GIVEN INSTRUCTION: Print word for word the first line of the listing below and every line after it, through the line with "COL = sc.collection". Leave out the pictures and the rest.

DATA EXCERPT:
----------------------------------------
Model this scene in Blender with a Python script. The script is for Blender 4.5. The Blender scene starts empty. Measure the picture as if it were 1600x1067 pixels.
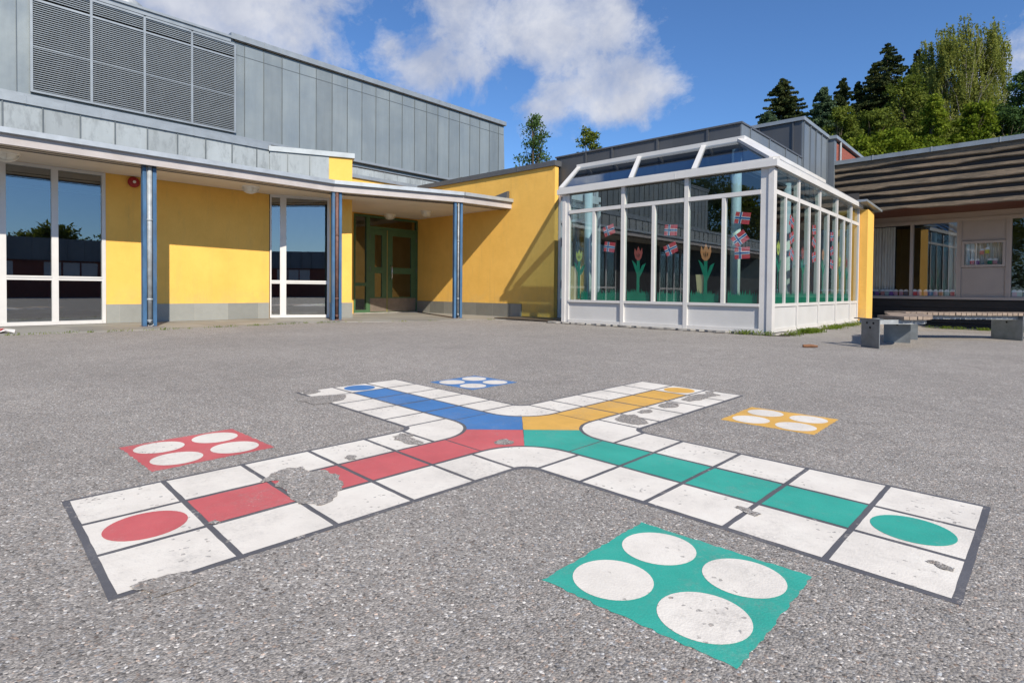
import bpy, math, random
import numpy as np
from mathutils import Vector, Matrix
R = math.radians
sc = bpy.context.scene
COL = sc.collection

# ------------------------------------------------------------------ materials
MATS = {}
def nn(nt, t, **kw):
    n = nt.nodes.new(t)
    for k, v in kw.items():
        if k.startswith('i_'): n.inputs[k[2:].replace('_', ' ')].default_value = v
        else: setattr(n, k, v)
    return n
def base_mat(name):
    m = bpy.data.materials.new(name); m.use_nodes = True
    nt = m.node_tree; nt.nodes.clear()
    out = nt.nodes.new('ShaderNodeOutputMaterial')
    b = nt.nodes.new('ShaderNodeBsdfPrincipled')
    nt.links.new(b.outputs[0], out.inputs[0])
    MATS[name] = m
    return m, nt, b, out
def c4(c): return (c[0], c[1], c[2], 1.0)
def mixc(nt, fac, a, b, mode='MIX'):
    m = nt.nodes.new('ShaderNodeMix'); m.data_type = 'RGBA'; m.blend_type = mode
    if isinstance(fac, (int, float)): m.inputs[0].default_value = fac
    else: nt.links.new(fac, m.inputs[0])
    for i, v in ((6, a), (7, b)):
        if isinstance(v, (tuple, list)): m.inputs[i].default_value = c4(v)
        else: nt.links.new(v, m.inputs[i])
    return m.outputs[2]
def ramp(nt, src, stops):
    r = nt.nodes.new('ShaderNodeValToRGB'); e = r.color_ramp.elements
    while len(e) > 1: e.remove(e[-1])
    for i, (p, c) in enumerate(stops):
        if isinstance(c, (int, float)): c = (c, c, c)
        el = e[0] if i == 0 else e.new(p)
        el.position = p; el.color = c4(c)
    nt.links.new(src, r.inputs[0]); return r.outputs[0]
def position(nt, scale=(1, 1, 1)):
    g = nt.nodes.new('ShaderNodeNewGeometry')
    m = nt.nodes.new('ShaderNodeVectorMath'); m.operation = 'MULTIPLY'
    nt.links.new(g.outputs['Position'], m.inputs[0]); m.inputs[1].default_value = scale
    return m.outputs[0]
def noise(nt, vec, scale, detail=4, rough=.55):
    n = nt.nodes.new('ShaderNodeTexNoise'); n.inputs['Scale'].default_value = scale
    n.inputs['Detail'].default_value = detail; n.inputs['Roughness'].default_value = rough
    nt.links.new(vec, n.inputs['Vector']); return n.outputs[0]
def math_(nt, op, a, b=None, clamp=False):
    m = nt.nodes.new('ShaderNodeMath'); m.operation = op; m.use_clamp = clamp
    for i, v in ((0, a), (1, b)):
        if v is None: continue
        if isinstance(v, (int, float)): m.inputs[i].default_value = v
        else: nt.links.new(v, m.inputs[i])
    return m.outputs[0]
def bump(nt, b, h, strength, dist):
    n = nt.nodes.new('ShaderNodeBump'); n.inputs['Strength'].default_value = strength
    n.inputs['Distance'].default_value = dist
    nt.links.new(h, n.inputs['Height']); nt.links.new(n.outputs[0], b.inputs['Normal'])
def simple(name, col, rough=.6, metal=0, var=.15, scale=3, stretch=(1, 1, 1), bmp=0, bscale=60, spec=.5, dirt=None, dirtamt=.4, dscale=1.2):
    m, nt, b, out = base_mat(name)
    p = position(nt, stretch)
    f = noise(nt, p, scale, 5)
    lo = tuple(x * (1 - var) for x in col); hi = tuple(min(1, x * (1 + var)) for x in col)
    c = ramp(nt, f, [(.3, lo), (.7, hi)])
    if dirt:
        d = ramp(nt, noise(nt, p, dscale, 8, .7), [(.52, 0), (.72, 1)])
        c = mixc(nt, math_(nt, 'MULTIPLY', d, dirtamt), c, dirt)
    nt.links.new(c, b.inputs['Base Color'])
    b.inputs['Roughness'].default_value = rough; b.inputs['Metallic'].default_value = metal
    b.inputs['Specular IOR Level'].default_value = spec
    if bmp: bump(nt, b, noise(nt, p, bscale, 4), bmp, .01)
    return m

def asphalt_color(nt):
    p = position(nt)
    v = nn(nt, 'ShaderNodeTexVoronoi'); v.inputs['Scale'].default_value = 175; nt.links.new(p, v.inputs['Vector'])
    sep = nn(nt, 'ShaderNodeSeparateColor'); nt.links.new(v.outputs['Color'], sep.inputs[0])
    c = ramp(nt, sep.outputs[0], [(0, (.08, .073, .067)), (.08, (.15, .138, .128)), (.3, (.235, .216, .199)), (.6, (.305, .279, .256)), (.84, (.37, .342, .315)), (.94, (.5, .465, .43)), (1, (.76, .72, .67))])
    tint = ramp(nt, sep.outputs[1], [(0, (1.15, .93, .8)), (.12, (1, 1, 1)), (.85, (1, 1, 1)), (1, (.86, .96, 1.1))])
    c = mixc(nt, 1.0, c, tint, 'MULTIPLY')
    v2 = nn(nt, 'ShaderNodeTexVoronoi'); v2.inputs['Scale'].default_value = 310; nt.links.new(p, v2.inputs['Vector'])
    s2 = nn(nt, 'ShaderNodeSeparateColor'); nt.links.new(v2.outputs['Color'], s2.inputs[0])
    fine = ramp(nt, s2.outputs[0], [(0, (.12, .11, .1)), (.5, (.27, .247, .227)), (1, (.45, .415, .385))])
    sel = ramp(nt, noise(nt, p, 95, 2), [(.47, 0), (.6, .9)])
    c = mixc(nt, sel, c, fine)
    big = ramp(nt, noise(nt, p, .55, 6, .65), [(.3, (.9, .91, .9)), (.7, (1.17, 1.18, 1.165))])
    c = mixc(nt, 1.0, c, big, 'MULTIPLY')
    med = ramp(nt, noise(nt, p, 7, 5, .6), [(.3, (.9, .9, .9)), (.7, (1.08, 1.08, 1.08))])
    c = mixc(nt, 1.0, c, med, 'MULTIPLY')
    rust = ramp(nt, noise(nt, p, 5.5, 3, .5), [(.735, 0), (.775, 1)])
    c = mixc(nt, math_(nt, 'MULTIPLY', rust, .3), c, (.33, .17, .09))
    st = ramp(nt, noise(nt, position(nt, (1.0, .6, 1)), 1.7, 7, .7), [(.56, 0), (.7, 1)])
    c = mixc(nt, math_(nt, 'MULTIPLY', st, .22), c, (.15, .135, .125))
    h = math_(nt, 'ADD', math_(nt, 'MULTIPLY', v.outputs['Distance'], -1.0), math_(nt, 'MULTIPLY', v2.outputs['Distance'], -.35))
    return c, h
m, nt, b, out = base_mat('asphalt')
c, h = asphalt_color(nt)
nt.links.new(c, b.inputs['Base Color']); b.inputs['Roughness'].default_value = .8
b.inputs['Specular IOR Level'].default_value = .35
bump(nt, b, h, .36, .009)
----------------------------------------
SOLUTION TO THIS EXERCISE:
Model this scene in Blender with a Python script. The script is for Blender 4.5. The Blender scene starts empty. Measure the picture as if it were 1600x1067 pixels.
import bpy, math, random
import numpy as np
from mathutils import Vector, Matrix
R = math.radians
sc = bpy.context.scene
COL = sc.collection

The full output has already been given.